There are also less-recognized, informal cooperation activities that retired military officers provide to Middle East governments. After stepping down as the commander of U.S. Central Command, now-Secretary of Defense James Mattis, while also on the board of directors for defense contractor General Dynamics, served as an unpaid military advisor to the United Arab Emirates, from June 2015 until August 2016. Retired Gen. James Jones worked at Ironhand Security LLC with the Saudi Ministry of Defense, while retired Maj. Gen. Thomas Moore Jr. consulted for Stark Aerospace Business Development, based in Israel. More shocking is Stephen Toumajan, who retired from the U.S. Army as a lieutenant colonel in 2007 and is now a two-star general within the UAE military’s Joint Aviation Command. These activities enhance the capacity of local security services, which, in turn, enables and sustains the close relations that reliably permit U.S. military access.

As a result, U.S. military policy is not based on any objective evaluation but is immensely influenced by regional governments. These distortions are intensified by U.S. public relations firms. These firms arrange meetings to represent the interests of regional governments with members of Congress, administration officials, research fellows at think tanks, editorial boards, journalists, corporate executives, and any other influencer. (Trust me, if you publish columns that run counter to the perceptions they seek to promote, these firms will reach out directly and repeatedly in an effort to change your mind.) As of June, according to the Foreign Agents Registration Act website, Saudi Arabia was being represented within the United States by 28 PR firms; Qatar, 24; the UAE, 16; Iraq, 15 firms and individuals; Israel, seven; and Egypt, three.

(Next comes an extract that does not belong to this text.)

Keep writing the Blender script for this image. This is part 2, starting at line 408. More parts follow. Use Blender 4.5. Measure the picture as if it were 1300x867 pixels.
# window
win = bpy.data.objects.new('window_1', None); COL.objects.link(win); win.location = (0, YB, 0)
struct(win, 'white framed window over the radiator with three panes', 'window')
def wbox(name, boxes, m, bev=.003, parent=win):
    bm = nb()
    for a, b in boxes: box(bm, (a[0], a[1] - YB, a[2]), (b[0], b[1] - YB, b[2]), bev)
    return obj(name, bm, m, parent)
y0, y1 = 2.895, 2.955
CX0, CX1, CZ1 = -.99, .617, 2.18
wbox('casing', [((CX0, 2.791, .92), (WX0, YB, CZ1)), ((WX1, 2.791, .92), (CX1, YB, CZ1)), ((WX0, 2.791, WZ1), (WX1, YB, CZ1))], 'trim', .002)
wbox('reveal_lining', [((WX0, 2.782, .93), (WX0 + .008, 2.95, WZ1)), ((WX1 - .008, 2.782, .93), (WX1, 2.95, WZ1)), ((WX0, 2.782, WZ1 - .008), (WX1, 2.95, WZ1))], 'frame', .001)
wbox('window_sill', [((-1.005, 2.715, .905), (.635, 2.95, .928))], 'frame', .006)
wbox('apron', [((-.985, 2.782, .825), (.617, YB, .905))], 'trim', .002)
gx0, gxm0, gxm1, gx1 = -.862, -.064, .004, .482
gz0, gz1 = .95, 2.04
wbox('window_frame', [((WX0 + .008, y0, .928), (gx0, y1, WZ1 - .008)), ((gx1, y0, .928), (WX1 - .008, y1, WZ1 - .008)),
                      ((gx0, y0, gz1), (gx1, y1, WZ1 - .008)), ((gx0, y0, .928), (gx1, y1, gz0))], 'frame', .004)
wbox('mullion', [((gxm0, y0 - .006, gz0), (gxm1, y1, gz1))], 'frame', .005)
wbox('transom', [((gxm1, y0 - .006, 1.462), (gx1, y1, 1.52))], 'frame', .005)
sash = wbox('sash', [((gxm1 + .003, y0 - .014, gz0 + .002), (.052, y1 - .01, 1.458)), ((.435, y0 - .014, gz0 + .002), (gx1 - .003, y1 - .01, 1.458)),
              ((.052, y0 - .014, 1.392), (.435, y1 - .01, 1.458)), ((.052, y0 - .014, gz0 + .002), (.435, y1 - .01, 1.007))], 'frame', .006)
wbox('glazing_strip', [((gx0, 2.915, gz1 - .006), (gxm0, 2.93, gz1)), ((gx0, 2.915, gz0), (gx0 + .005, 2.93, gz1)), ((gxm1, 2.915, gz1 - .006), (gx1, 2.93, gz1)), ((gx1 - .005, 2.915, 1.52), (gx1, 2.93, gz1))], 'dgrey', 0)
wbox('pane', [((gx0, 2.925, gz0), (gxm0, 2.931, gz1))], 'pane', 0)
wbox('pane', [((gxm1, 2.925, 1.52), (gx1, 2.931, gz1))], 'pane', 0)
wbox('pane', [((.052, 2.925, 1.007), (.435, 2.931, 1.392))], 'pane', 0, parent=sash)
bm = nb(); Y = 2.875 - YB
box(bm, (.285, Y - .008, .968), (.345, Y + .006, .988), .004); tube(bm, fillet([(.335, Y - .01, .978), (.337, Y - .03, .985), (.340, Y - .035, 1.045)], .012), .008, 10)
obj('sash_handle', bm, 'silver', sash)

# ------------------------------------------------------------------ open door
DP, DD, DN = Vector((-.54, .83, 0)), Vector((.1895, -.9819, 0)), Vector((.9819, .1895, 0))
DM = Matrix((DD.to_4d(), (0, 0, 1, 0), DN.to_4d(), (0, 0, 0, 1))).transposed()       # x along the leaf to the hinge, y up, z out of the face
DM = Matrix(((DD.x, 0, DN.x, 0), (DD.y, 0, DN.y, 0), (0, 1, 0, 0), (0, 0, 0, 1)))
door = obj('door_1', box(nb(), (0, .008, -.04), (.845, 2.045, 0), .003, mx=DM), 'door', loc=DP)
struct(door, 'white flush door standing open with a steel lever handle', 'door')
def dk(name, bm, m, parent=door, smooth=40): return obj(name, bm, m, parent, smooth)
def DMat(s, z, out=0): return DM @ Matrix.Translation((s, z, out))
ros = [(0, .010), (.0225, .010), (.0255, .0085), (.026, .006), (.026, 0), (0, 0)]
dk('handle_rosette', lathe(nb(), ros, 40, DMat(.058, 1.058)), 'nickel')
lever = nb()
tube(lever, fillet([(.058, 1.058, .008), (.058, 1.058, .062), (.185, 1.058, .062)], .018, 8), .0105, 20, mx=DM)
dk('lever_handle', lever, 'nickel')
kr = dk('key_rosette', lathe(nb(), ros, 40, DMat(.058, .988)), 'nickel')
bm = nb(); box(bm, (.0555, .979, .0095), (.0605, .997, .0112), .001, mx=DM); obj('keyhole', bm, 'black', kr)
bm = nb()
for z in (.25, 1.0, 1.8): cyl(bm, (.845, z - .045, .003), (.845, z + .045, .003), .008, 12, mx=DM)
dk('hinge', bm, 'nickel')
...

President Donald Trump repeatedly decries the cost and futility of America’s role in the region, declaring in June: “I say it so much and it’s so sad, but we have $7 trillion in the Middle East. You might as well throw it out the window.” Despite Trump’s strident belief that Middle East governments are “ripping off” taxpayers, and that the United States should be reimbursed for its troop presence, he has ordered no noticeable shift in military policy toward the region. In fact, the military’s footprint has only increased since he entered of office, from 40,517 troops in the Middle East in June 2017 to 54,180 four months later. Moreover, despite rhetorically pushing for them, the Trump administration has received no reimbursements from Middle East governments in exchange for U.S. forces being stationed in the region.

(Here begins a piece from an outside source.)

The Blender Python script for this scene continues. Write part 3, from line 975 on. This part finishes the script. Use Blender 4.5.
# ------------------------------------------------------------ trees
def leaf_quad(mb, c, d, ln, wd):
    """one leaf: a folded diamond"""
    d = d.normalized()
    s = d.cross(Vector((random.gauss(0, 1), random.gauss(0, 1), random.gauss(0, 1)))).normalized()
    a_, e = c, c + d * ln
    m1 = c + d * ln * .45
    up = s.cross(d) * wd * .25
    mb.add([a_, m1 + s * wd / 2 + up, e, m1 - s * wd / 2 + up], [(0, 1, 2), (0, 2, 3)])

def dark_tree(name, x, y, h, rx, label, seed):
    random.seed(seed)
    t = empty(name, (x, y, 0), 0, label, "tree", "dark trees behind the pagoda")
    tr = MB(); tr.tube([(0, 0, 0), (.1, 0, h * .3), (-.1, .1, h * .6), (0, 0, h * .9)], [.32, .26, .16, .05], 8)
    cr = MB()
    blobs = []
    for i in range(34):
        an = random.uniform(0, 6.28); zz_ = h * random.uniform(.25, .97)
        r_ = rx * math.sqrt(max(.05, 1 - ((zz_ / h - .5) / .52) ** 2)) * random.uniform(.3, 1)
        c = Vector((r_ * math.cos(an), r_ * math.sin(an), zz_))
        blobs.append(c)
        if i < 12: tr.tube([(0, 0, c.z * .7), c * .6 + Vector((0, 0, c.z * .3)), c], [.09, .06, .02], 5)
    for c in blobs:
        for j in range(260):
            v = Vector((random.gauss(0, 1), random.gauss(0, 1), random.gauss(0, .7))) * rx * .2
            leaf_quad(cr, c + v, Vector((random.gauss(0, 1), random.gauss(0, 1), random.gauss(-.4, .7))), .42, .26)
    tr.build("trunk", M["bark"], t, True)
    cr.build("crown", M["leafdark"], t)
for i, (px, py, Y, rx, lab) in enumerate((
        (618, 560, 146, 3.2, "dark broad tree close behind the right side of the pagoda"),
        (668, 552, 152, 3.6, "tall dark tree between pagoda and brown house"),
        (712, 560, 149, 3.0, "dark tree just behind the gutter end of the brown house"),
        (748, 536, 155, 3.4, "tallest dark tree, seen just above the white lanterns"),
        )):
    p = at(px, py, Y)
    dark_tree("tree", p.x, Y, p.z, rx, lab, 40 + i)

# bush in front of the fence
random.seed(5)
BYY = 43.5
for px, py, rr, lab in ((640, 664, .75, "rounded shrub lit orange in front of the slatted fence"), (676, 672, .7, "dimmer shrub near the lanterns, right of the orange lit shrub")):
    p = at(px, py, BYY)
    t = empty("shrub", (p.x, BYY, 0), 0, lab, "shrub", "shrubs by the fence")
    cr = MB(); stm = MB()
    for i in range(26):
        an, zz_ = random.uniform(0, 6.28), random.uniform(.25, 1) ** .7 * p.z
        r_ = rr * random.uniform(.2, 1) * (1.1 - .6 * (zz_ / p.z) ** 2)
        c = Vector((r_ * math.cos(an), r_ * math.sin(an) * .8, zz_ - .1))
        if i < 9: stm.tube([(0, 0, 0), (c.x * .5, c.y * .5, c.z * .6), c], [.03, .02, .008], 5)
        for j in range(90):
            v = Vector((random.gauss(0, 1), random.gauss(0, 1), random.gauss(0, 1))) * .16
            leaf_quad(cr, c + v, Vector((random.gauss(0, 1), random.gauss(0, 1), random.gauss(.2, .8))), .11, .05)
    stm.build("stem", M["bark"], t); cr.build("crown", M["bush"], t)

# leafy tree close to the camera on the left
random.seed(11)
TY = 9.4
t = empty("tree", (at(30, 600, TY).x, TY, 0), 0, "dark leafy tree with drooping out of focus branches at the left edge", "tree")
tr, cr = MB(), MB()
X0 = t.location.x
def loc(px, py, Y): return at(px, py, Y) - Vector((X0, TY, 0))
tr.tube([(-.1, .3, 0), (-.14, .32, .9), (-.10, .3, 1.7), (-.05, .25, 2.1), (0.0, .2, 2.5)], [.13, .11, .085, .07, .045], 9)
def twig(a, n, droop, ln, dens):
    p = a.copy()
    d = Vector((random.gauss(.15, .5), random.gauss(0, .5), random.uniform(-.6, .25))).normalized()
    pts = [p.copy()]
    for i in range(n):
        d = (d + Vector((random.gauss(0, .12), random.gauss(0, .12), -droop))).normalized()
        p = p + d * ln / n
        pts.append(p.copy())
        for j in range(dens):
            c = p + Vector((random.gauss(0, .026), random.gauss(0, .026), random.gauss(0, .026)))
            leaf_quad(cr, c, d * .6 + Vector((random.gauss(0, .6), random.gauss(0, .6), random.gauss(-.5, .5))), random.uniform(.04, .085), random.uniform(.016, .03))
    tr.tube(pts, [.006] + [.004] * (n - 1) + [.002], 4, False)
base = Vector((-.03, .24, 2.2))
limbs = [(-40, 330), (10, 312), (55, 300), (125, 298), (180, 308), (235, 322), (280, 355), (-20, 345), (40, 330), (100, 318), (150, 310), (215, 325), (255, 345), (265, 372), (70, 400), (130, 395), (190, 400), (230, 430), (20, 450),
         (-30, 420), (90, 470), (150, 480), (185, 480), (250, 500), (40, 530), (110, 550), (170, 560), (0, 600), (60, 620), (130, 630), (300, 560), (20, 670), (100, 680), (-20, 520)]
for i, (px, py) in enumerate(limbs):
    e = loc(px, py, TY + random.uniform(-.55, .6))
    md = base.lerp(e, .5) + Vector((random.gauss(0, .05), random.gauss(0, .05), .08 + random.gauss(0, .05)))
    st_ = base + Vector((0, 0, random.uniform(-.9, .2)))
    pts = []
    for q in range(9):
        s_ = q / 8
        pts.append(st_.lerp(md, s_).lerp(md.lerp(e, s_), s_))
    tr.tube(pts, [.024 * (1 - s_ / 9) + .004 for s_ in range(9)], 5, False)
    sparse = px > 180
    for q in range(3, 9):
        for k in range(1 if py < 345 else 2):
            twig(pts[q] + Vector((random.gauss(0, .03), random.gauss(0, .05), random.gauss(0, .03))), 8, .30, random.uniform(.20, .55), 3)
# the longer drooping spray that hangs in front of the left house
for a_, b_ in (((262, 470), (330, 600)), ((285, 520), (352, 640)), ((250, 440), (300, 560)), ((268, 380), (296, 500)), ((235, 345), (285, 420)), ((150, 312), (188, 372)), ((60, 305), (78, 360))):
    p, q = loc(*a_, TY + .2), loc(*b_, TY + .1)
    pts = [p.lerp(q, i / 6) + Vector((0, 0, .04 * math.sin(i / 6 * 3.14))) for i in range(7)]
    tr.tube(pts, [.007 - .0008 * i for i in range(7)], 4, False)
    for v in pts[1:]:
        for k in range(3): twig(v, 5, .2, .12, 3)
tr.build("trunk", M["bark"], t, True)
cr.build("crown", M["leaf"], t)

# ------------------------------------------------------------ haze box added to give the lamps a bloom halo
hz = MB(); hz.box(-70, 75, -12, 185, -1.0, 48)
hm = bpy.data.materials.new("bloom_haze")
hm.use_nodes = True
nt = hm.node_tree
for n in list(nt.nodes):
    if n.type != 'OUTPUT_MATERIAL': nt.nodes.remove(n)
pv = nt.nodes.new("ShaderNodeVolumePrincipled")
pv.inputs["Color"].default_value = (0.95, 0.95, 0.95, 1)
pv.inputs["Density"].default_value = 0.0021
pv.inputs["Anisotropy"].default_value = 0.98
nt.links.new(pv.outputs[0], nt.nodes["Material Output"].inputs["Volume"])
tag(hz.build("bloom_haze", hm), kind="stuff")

While nobody can predict how the domestic political fallout of the Khashoggi slaying will unfold, it is improbable that Trump will take any steps that risk U.S. military access and, by extension, the vast number of missions that U.S. forces have been tasked to fulfill in the region. Indeed, late last week, just as the gruesome allegations of Khashoggi’s death were being revealed, Chairman of the Joint Chiefs of Staff Gen. Joseph Dunford met with his Saudi counterpart, Chief of the General Staff Gen. Fayyad Al-Ruwayli, in Washington. The Pentagon announced alongside the meeting notice, “The U.S. and Saudi Arabia share a long-standing partnership and are committed to peace and security in the Middle East region.” Due to America’s many vital national interests that presidents have declared in the region, that partnership, and those with neighboring allies and neutrals, are a military necessity—no matter how implicated the United States has become in the actions of those partners.